Objective: Find the lines that contain the word "picture" and copy each one.

Dataset content:
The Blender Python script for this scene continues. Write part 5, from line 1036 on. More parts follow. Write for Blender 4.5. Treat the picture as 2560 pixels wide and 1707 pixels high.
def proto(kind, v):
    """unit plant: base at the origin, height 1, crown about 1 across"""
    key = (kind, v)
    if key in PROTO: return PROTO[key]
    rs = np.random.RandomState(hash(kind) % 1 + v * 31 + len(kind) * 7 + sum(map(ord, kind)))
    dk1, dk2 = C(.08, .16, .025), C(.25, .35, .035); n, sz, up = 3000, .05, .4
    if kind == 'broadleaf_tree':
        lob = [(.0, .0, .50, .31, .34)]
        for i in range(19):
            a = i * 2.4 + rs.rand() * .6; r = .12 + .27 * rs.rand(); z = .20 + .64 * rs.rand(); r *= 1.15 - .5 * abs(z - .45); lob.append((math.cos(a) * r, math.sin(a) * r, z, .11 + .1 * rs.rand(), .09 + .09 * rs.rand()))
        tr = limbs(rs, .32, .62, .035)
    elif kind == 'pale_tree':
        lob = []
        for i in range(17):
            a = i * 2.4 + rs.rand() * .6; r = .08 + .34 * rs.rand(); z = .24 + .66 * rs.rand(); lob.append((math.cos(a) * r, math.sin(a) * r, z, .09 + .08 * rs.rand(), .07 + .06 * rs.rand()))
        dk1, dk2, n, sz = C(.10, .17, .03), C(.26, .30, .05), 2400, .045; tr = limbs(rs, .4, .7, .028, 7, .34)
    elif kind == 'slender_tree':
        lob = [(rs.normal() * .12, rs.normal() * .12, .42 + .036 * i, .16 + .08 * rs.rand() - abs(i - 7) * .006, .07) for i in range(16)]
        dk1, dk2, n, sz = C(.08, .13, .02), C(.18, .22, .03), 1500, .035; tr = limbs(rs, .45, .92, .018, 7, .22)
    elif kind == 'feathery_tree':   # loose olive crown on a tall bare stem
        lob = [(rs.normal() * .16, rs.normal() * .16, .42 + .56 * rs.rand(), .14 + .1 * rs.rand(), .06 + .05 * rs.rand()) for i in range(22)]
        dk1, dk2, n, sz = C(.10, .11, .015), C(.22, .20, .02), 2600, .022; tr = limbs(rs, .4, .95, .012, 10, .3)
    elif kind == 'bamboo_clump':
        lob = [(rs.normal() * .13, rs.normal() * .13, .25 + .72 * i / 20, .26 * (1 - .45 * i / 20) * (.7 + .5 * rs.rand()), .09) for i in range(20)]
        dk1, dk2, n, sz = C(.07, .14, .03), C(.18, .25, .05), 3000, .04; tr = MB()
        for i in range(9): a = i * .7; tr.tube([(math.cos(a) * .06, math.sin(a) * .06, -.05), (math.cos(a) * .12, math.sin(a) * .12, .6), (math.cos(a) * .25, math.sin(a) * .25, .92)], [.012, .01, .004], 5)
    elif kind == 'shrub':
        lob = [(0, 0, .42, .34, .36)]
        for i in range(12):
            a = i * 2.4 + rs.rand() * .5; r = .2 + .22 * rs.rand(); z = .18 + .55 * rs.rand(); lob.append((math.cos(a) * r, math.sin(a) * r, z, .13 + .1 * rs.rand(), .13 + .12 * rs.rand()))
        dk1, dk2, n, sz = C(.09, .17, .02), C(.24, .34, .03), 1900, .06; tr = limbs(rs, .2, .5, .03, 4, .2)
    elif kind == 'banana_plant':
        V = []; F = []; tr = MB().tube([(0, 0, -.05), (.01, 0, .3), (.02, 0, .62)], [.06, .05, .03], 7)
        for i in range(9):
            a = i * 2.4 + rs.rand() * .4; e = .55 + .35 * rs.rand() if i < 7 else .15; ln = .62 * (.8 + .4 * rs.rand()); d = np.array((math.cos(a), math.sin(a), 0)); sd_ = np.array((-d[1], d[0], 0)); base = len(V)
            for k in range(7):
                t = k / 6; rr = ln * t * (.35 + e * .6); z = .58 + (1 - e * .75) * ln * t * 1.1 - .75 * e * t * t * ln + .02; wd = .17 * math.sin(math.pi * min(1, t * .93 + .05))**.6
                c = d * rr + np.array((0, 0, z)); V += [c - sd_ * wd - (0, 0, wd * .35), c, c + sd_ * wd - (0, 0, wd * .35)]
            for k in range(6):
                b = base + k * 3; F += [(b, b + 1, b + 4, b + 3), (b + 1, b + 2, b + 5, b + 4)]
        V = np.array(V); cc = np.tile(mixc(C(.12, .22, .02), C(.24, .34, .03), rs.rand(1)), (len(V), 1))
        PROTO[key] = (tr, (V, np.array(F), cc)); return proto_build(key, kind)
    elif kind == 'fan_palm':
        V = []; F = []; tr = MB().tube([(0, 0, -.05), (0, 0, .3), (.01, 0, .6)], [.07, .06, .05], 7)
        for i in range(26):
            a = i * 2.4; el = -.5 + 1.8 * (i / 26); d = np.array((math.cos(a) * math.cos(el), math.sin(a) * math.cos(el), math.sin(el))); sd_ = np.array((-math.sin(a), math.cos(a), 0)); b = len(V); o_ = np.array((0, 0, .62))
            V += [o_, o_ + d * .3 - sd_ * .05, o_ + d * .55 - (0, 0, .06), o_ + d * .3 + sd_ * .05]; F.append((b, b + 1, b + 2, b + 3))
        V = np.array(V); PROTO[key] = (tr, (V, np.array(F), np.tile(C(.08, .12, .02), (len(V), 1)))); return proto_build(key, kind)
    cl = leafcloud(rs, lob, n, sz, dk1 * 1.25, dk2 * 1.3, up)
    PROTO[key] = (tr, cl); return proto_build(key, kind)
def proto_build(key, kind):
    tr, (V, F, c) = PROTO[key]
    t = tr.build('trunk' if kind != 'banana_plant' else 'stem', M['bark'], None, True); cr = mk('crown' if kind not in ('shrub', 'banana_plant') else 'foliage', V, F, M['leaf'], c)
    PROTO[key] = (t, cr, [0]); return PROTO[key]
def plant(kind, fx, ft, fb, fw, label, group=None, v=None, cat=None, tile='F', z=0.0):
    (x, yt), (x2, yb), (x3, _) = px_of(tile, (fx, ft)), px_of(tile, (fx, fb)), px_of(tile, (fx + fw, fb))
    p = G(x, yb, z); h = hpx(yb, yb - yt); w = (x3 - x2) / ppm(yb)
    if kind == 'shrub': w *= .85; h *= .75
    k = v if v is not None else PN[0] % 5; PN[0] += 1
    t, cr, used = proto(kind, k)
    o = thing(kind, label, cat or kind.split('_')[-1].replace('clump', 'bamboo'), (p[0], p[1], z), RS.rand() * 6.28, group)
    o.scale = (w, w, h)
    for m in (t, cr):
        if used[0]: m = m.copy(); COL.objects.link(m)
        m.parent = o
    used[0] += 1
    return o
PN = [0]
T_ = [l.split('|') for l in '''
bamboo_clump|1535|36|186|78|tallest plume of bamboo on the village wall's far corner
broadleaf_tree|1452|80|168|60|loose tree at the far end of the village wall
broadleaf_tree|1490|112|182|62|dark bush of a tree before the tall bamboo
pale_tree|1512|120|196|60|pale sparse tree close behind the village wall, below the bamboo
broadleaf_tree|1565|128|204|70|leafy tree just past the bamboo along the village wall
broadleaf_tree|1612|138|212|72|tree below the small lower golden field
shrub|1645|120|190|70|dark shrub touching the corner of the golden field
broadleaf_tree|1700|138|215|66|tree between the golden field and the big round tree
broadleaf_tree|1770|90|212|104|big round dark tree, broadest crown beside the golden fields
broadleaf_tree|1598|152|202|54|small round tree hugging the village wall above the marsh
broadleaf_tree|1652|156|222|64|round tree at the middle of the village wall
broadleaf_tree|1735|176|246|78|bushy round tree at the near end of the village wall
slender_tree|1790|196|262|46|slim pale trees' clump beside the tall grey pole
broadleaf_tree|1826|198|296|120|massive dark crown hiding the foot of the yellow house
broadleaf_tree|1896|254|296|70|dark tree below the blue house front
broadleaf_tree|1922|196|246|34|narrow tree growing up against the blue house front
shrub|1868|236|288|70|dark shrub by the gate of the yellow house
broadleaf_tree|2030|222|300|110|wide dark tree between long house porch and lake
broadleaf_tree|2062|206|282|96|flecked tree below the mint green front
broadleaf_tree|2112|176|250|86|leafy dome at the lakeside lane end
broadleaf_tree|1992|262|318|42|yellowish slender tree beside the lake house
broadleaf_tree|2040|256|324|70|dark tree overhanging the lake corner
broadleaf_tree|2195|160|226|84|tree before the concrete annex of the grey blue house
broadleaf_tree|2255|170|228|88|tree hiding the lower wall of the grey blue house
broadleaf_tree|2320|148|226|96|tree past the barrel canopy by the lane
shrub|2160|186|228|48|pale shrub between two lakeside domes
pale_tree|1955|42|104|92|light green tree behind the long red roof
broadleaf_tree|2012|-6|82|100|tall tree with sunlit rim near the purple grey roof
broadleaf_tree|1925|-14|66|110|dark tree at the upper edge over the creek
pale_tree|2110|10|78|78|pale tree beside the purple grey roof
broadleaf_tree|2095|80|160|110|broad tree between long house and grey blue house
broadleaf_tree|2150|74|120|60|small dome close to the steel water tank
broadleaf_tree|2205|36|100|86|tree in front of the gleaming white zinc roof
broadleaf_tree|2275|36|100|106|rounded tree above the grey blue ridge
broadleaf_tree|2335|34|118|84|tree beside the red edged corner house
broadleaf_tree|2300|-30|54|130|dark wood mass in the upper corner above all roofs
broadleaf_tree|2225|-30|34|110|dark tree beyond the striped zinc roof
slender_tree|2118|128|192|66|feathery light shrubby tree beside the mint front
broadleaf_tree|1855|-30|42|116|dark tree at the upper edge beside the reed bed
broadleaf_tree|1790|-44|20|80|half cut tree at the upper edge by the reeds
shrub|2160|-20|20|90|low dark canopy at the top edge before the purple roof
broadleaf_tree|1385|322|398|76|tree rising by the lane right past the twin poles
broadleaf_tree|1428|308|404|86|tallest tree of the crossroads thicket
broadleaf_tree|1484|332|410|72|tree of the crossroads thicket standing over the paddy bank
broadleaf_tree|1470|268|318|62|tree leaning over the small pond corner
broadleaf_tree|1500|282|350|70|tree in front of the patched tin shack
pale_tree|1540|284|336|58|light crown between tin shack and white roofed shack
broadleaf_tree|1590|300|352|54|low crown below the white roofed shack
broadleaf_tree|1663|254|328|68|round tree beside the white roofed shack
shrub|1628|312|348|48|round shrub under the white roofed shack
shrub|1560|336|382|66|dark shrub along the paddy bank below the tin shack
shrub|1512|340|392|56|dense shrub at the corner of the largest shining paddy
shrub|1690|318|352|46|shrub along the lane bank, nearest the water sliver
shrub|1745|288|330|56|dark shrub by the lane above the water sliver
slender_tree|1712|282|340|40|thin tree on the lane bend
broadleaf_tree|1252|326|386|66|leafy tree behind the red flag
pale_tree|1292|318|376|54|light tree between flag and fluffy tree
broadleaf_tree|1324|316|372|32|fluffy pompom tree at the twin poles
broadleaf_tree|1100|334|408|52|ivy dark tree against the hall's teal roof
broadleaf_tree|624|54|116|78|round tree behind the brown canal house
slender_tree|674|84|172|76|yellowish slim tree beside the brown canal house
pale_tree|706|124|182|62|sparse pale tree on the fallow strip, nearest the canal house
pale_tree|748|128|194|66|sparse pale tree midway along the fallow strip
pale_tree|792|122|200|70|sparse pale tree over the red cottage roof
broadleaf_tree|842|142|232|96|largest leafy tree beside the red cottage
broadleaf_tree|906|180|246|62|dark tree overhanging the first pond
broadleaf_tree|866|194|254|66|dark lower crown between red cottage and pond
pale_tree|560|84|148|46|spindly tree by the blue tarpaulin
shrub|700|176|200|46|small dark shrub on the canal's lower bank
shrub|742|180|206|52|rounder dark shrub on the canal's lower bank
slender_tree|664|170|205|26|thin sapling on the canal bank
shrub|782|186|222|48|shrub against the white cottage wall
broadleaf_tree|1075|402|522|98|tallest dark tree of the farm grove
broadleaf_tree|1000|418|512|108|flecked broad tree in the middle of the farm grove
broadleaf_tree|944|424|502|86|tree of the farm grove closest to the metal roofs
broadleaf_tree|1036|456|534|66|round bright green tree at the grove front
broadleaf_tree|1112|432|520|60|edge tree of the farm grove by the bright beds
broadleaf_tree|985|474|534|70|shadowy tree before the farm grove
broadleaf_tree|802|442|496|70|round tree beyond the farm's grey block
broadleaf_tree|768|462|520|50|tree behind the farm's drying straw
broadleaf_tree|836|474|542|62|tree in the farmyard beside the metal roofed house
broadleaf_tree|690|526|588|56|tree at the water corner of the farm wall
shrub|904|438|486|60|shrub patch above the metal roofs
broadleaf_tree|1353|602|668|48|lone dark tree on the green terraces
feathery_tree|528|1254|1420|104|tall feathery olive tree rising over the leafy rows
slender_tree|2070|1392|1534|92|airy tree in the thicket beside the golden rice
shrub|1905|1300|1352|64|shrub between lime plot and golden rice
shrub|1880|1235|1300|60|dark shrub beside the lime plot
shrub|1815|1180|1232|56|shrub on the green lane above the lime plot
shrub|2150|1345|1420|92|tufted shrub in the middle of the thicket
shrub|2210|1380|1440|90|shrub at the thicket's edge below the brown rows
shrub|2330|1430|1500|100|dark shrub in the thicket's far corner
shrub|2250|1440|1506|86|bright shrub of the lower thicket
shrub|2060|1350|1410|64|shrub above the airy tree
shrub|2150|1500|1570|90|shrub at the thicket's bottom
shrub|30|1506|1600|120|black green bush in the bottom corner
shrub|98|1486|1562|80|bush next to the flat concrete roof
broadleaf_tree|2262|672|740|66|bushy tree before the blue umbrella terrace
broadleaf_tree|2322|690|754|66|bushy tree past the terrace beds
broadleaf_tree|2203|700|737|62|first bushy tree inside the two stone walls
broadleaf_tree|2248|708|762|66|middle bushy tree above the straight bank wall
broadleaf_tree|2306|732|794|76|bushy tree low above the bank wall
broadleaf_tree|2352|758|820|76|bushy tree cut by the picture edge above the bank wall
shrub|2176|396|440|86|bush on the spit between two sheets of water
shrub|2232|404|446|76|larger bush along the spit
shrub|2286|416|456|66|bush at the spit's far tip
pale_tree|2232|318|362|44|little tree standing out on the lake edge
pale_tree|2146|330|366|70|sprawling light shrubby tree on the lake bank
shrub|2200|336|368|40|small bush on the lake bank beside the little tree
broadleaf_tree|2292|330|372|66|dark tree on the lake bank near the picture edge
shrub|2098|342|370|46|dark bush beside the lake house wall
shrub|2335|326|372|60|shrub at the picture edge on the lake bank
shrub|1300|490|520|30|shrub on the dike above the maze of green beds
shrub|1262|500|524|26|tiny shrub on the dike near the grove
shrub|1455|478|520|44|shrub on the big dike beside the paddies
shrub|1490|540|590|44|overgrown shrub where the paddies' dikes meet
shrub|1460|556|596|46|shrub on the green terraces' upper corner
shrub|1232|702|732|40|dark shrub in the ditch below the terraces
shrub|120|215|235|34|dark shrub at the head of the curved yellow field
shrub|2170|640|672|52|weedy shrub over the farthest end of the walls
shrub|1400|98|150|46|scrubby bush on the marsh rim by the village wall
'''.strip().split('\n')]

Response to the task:
The Blender Python script for this scene continues. Write part 5, from line 1036 on. More parts follow. Write for Blender 4.5. Treat the picture as 2560 pixels wide and 1707 pixels high.
broadleaf_tree|2352|758|820|76|bushy tree cut by the picture edge above the bank wall
broadleaf_tree|2292|330|372|66|dark tree on the lake bank near the picture edge
shrub|2335|326|372|60|shrub at the picture edge on the lake bank